Well, read it. My own position is an essentially Oakeshottian one, which doesn’t actually help many people, does it? Hence my book. But in Hayek’s terms, I am a liberal. I don’t see tradition as dispositive; I see it as the essential material for the pursuit of existing cultural and political intimations. Tradition is another name for contingency. I eschew the word liberal because for a century at least, it has been coopted by statist, high-minded busy-bodies who see nothing wrong with the world that government and a few big brains can’t fix. That’s about as far fom my own perspective as can be described. I’m a believer in individual freedom, small but strong government, free speech, free trade, secular politics, and the pursuit of happiness (including religious bliss). My difference with Hayek is Oakeshott’s. I think Hayek elevated the market to an ism; he made a system out of an anti-system. Oakeshott brilliantly avoided this trap. And his essay on Hayek (collected in the Rationalism essays) is well worth re-reading.

I wrote "The Conservative Soul" both as a conservative indictment of Bush Republicans and as a way to sum up a political philosophy that has no home in America right now. It’s an epistemologically and philosophically conservative defense of liberal society. So call me a Tory Whig, if you must. There are more of us around than you think. And we are all currently refugees.

A Political Katrina?

Cheneymandelnganafpgetty

Add them up. We witness another horrifying suicide bombing in Iraq, murdering dozens of Shiite pilgrims. There is damning evidence that U.S. attorneys were leaned on by Republicans before the elections to bring cases against some Democrats – and the ones who refused were then fired. The vice-president’s closest aide has been found guilty of perjury over whether he and his boss tried to discredit a critic in the summer of 2003 with respect to pre-war WMD intelligence. The guiltier parties – Rove and Armitage and Cheney – are still in power. We now see shameful neglect of injured veterans under the very noses of the defense secretary. On the intellectual front, we have now seen a conservative icon reveling in bigotry in full view of the national media and at the same podium and on the same day as Giuliani and Romney. Any one of these stories individually is damaging. Together, they exert a hurricane-strength storm on the Bush administration and the conservative movement.

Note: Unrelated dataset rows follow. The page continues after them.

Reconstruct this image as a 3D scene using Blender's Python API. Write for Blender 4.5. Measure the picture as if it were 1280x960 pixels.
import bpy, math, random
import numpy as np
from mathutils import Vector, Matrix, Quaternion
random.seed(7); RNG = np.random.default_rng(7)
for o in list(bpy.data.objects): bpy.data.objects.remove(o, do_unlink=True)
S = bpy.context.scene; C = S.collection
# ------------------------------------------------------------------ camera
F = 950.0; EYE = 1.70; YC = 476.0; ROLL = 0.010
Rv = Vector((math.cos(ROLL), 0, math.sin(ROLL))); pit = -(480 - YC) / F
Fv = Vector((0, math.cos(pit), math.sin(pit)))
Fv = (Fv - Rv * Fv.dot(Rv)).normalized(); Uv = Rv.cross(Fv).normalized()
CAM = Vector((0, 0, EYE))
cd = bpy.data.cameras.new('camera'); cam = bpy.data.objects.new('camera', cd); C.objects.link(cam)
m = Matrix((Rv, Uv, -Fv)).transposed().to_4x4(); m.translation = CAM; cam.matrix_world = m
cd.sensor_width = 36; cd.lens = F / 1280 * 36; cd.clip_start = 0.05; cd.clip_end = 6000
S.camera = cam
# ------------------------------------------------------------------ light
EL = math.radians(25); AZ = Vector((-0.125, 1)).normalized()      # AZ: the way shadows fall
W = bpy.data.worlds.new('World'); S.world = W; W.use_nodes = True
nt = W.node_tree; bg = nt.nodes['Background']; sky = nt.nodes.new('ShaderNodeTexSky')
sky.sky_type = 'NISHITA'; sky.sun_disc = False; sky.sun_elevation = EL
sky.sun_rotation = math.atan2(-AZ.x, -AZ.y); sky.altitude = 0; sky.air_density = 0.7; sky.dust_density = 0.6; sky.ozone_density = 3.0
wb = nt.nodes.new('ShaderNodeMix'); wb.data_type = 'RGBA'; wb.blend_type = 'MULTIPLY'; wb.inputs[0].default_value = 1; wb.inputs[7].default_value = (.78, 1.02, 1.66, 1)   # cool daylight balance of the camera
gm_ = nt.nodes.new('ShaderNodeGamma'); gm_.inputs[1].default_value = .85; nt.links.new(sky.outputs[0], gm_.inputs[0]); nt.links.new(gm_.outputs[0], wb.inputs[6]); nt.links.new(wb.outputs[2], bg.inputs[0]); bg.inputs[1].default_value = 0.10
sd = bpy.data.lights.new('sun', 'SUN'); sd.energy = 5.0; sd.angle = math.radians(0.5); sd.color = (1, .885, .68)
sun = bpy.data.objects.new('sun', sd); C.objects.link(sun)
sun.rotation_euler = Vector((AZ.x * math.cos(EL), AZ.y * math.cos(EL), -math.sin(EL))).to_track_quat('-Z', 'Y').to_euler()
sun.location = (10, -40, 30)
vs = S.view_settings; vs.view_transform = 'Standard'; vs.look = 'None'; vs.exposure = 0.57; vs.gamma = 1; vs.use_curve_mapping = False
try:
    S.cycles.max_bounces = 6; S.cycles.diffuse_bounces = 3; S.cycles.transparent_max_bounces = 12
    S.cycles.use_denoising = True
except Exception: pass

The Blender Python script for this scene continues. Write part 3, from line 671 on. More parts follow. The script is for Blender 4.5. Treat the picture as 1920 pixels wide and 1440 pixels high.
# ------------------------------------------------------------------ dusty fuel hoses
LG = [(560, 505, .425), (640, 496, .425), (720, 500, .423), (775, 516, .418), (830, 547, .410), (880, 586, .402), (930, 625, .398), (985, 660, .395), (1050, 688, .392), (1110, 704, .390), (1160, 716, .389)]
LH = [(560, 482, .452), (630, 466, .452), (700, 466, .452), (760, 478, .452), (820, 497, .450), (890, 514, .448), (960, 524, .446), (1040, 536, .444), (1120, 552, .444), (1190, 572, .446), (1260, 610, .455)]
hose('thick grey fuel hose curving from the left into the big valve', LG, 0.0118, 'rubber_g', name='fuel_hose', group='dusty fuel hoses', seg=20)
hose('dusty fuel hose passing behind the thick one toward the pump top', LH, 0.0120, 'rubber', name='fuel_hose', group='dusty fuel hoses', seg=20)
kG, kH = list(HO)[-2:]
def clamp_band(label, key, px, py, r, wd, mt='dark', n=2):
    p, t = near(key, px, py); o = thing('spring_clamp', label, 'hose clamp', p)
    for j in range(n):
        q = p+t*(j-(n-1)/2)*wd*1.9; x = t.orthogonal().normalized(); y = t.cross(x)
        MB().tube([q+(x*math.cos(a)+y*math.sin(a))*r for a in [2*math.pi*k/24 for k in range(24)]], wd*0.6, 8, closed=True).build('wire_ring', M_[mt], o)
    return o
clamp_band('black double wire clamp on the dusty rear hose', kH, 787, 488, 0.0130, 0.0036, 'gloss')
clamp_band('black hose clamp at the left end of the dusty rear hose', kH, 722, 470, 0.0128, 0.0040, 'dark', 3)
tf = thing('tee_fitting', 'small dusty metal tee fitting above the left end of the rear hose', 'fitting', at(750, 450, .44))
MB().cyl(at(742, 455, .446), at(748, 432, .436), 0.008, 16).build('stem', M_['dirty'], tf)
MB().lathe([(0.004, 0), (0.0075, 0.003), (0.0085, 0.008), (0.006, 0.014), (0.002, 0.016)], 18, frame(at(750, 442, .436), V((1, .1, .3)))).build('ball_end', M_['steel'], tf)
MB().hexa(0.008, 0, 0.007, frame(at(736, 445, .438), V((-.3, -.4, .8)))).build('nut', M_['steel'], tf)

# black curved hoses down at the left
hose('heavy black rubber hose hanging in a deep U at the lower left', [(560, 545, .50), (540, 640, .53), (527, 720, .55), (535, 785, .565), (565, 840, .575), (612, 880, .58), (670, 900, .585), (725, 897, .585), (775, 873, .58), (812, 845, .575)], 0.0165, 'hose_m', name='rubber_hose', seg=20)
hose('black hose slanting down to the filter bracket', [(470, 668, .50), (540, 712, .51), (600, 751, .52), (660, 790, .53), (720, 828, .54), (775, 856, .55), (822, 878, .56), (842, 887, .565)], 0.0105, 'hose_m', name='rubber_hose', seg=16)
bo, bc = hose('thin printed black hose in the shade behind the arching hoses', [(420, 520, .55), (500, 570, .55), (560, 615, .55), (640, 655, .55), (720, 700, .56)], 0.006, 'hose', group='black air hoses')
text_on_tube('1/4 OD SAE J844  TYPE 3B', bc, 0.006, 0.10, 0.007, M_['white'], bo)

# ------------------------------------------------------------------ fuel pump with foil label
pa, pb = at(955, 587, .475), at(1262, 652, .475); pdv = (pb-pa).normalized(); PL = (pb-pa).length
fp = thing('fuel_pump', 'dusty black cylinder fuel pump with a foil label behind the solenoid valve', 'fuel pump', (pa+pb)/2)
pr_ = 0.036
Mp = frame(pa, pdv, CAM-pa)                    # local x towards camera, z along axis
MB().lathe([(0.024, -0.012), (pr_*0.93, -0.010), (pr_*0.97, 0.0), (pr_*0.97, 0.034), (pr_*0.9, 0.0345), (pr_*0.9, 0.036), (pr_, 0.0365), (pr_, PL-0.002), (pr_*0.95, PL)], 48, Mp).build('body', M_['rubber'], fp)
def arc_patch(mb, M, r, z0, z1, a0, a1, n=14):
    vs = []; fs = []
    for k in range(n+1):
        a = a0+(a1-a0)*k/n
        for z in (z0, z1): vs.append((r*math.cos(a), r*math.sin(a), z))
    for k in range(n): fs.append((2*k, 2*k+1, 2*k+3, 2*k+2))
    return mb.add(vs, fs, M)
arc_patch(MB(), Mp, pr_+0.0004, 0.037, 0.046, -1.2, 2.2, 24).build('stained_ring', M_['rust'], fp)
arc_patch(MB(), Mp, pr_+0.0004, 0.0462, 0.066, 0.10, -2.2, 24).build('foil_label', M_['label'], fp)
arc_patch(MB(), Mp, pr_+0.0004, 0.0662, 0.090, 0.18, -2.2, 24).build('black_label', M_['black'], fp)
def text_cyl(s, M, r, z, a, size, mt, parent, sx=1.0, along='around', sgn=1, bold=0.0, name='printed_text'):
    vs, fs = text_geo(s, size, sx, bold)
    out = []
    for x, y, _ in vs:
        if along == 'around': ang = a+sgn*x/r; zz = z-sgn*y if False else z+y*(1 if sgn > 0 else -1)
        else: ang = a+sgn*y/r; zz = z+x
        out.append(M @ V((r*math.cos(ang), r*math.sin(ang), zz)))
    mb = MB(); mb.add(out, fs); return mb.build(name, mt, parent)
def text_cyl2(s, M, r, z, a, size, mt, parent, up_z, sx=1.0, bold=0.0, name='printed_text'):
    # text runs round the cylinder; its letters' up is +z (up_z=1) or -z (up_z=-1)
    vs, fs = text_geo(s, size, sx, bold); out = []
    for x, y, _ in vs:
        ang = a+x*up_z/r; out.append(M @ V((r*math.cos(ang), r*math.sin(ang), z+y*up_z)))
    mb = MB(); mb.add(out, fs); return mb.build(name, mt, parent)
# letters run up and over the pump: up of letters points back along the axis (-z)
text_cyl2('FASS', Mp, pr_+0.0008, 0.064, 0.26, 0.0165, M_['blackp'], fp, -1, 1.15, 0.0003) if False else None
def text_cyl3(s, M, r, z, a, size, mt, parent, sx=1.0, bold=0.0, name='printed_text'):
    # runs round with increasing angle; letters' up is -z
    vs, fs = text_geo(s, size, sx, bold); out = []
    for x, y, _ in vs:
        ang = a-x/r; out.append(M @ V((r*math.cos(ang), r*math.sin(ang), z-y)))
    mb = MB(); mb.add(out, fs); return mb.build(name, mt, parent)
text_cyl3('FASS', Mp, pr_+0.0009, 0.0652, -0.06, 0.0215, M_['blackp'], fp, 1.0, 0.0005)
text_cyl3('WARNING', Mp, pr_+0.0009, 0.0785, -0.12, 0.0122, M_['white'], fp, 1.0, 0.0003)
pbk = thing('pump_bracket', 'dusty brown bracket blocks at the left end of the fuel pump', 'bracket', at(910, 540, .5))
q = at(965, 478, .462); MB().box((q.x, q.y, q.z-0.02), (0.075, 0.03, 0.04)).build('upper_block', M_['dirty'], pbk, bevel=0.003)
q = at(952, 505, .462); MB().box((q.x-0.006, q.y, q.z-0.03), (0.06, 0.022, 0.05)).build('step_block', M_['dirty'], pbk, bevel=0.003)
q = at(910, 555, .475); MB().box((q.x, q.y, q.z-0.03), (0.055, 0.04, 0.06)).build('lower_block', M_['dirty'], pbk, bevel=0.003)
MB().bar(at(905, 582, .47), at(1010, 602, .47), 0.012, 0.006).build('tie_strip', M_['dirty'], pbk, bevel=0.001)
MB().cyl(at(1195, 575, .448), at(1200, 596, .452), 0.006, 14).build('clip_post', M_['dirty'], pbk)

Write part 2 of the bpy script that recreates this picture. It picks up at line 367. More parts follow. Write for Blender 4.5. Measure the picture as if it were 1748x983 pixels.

More important, these developments re-enforce and amplify the arguments that defeated the Republicans last November. They have no control over a war they started and no way to bring it to an end. The reasons they started it look a lot more dubious now than they did then; the circumstantial evidence for Cheney’s willful misleading of the American public before the war is mounting. Their treatment of the troops has been sickening from the start: they sent too few with insufficient body-armor and now give the wounded shamefully bad treatment. They are ruthless operatives who abuse the system for partisan ends (DeLay and Domenici). They are nasty bigots (Coulter) or theocons sympathizing with Islamists (D’Souza). They are perjurers (Libby) or cowards (Rove). Our future fiscal health is far, far worse than it was in 2000. Climate change looks more and more real and they have no serious policy to deal with it.

Now realize that no major Republican candidate has the backing of the base and the elites. There is no incumbent. The eclipse of old-style, limited government, realist, inclusive conservatism by the new pro-torture, left-baiting, homo-hating, debt-building, war-losing apparatchiks of the Rove machine could lead to most moderate Republicans and Independents voting Democrat or staying home next year. Of course, many things can happen before then. I’ve learned not to make predictions. But this feels to me like an implosion. Part of me wants to help rescue what’s left of the right; part of me thinks that the only way to rescue the right is to allow it to continue committing suicide. Only once the GOP wakes up and realizes it has become a nasty rump of Dixie will some see how deep the damage of the Bush years goes.

One thing I suspect, though. Only Hillary can save them now.

(Photo: Mandel Ngan/AFP/Getty.)

The GOP Nominees

Matt has a pretty sharp take:

Given that they’re all viewed skeptically by cultural conservatives, the only possible way for any of them to campaign for the nomination is with an escalating race to the right on national security, even though Iraq just led the GOP to disaster last November. Which vulnerable state that Bush won in 2004 is rendered more secure by making the Republican Party less committed to social conservatism but more committed to the Iraq project? Ohio? Virginia? Missouri? Nevada? Iowa? I don’t see it. But only a real conservative Christian can afford to put even a ray of sunlight between himself and the president on the subject of Bush’s massively unpopular war, and the cult of celebrity has left the GOP’s top-tier field without one.

Hopelessly Past It

Here’s David Frum’s refreshing take on the new FNC "conservative comedy half-hour". I believe him, but I’m still not going to watch. And here’s his worry:

The Daily Show and now Steven Colbert have taught a generation of college students that Republicans are ridiculous, absurd, hopelessly past it. And their work has had an effect: today’s 20-somethings are more Democratic than any equivalent cohort since World War II.

Sorry, David, but this seems a little over-generous to the very talented Stewart and Colbert. It is George W. Bush and Dick Cheney who have taught a generation of college students that Republicans are ridiculous, absurd, hopelessly past it. A comedian, however talented, is only as good as his material. It’s been a good few years for comedians.